Reflections on Bethel sophomore Owen Mantz’s self-published short story.
By Rachel Blood
There is a time, every so often, in which a reader finishes a piece of literature that has tilted the world on its axis and triggered a series of deep existential thoughts – a time in which the final page demands no other course of action than to close the book, flop down on one’s bed and contemplate life while marveling in the expertise of its author.
“Eyes of Glass” is one such story.
It’s a tale of desperate denial, hidden roots and the danger of one’s own mind that inspires a reader to live rather than let life waste away.

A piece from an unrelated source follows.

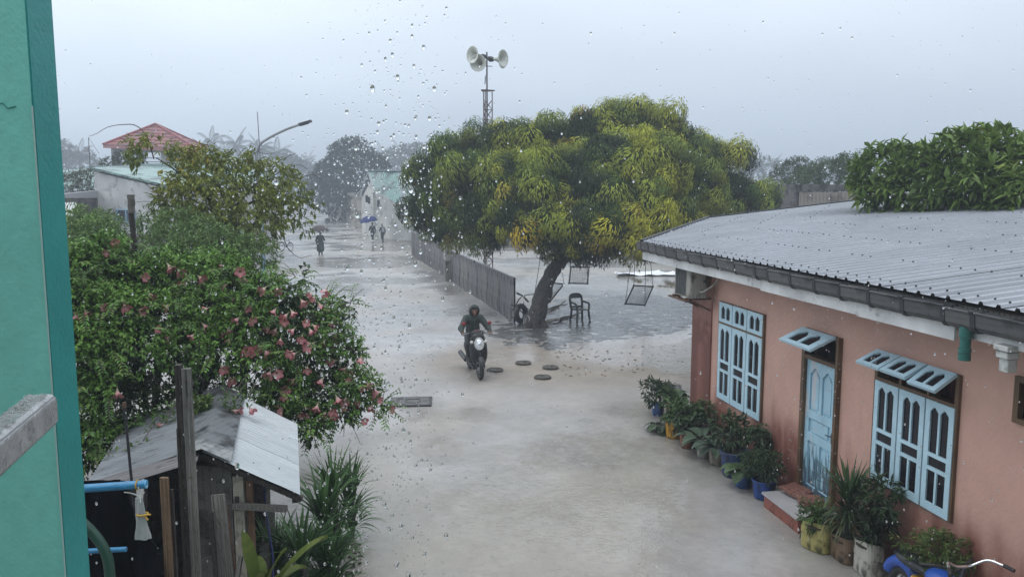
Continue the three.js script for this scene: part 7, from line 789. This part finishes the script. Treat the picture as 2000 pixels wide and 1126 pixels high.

As the book opens, we don’t know much about protagonist Samael Wendell, but we do know that winter is coming and that Samael will do anything to stop it. Through haunting and grotesque images of eyes peeled open, blank expressions of passersby and the ominous ticking of an unseen clock, a sense of urgency is rooted and amplified within only a few pages. A physical manifestation of utter horror via Samael’s own imagination, there is some disturbing imagery that only further serves to illustrate the need for understanding in a cruel world.
As Samael and two mysterious companions search for the answer to stopping winter before it gets too close, we’re reminded of the utter fragility of life. There are so many things winter could represent in a story like this – something so ominous and near that our only instinct is to fight to prevent it at all costs. But I interpreted winter in this context as death – the overwhelmingly near end of all things.
Samael has a sinking feeling that as soon as winter arrives, he will experience the “irreversible loss of memory, of every instance of his life up until this moment, that would cause his conscious death, which was worse.” The fragility of life is illustrated in Samael’s journey as well as the dangers of getting too caught up in one’s own mind.
Wrapped in the throes of anxiety, Samael has successfully isolated himself and sunk into an endless cycle of intrinsic worry. Perhaps this is what happens when we forget to live – we do worse than dying. We fail to experience life and only worry about the day it comes to an end.
Deeper in this work is a desperate need to understand life in relation to a higher power. Samael struggles to reconcile his own abusive father with the notion of God the Father, perhaps questioning suffering.
Through characters like the fearless Cessair or the mysterious Lumia or the ominous and wise Grim, Mantz builds beings in the span of only a few pages who have lives of their own.
“Eyes of Glass” felt to me like something that should be studied, a masterpiece of language that should be analyzed and discussed in classrooms of bright minds. To think that it was written by Bethel’s own Owen Mantz, 19, blows my mind almost as much as the story’s ending.
I will not reveal that ending here. Instead, I urge you to take a day, a night, to read the 70-page story of shattered minds and souls.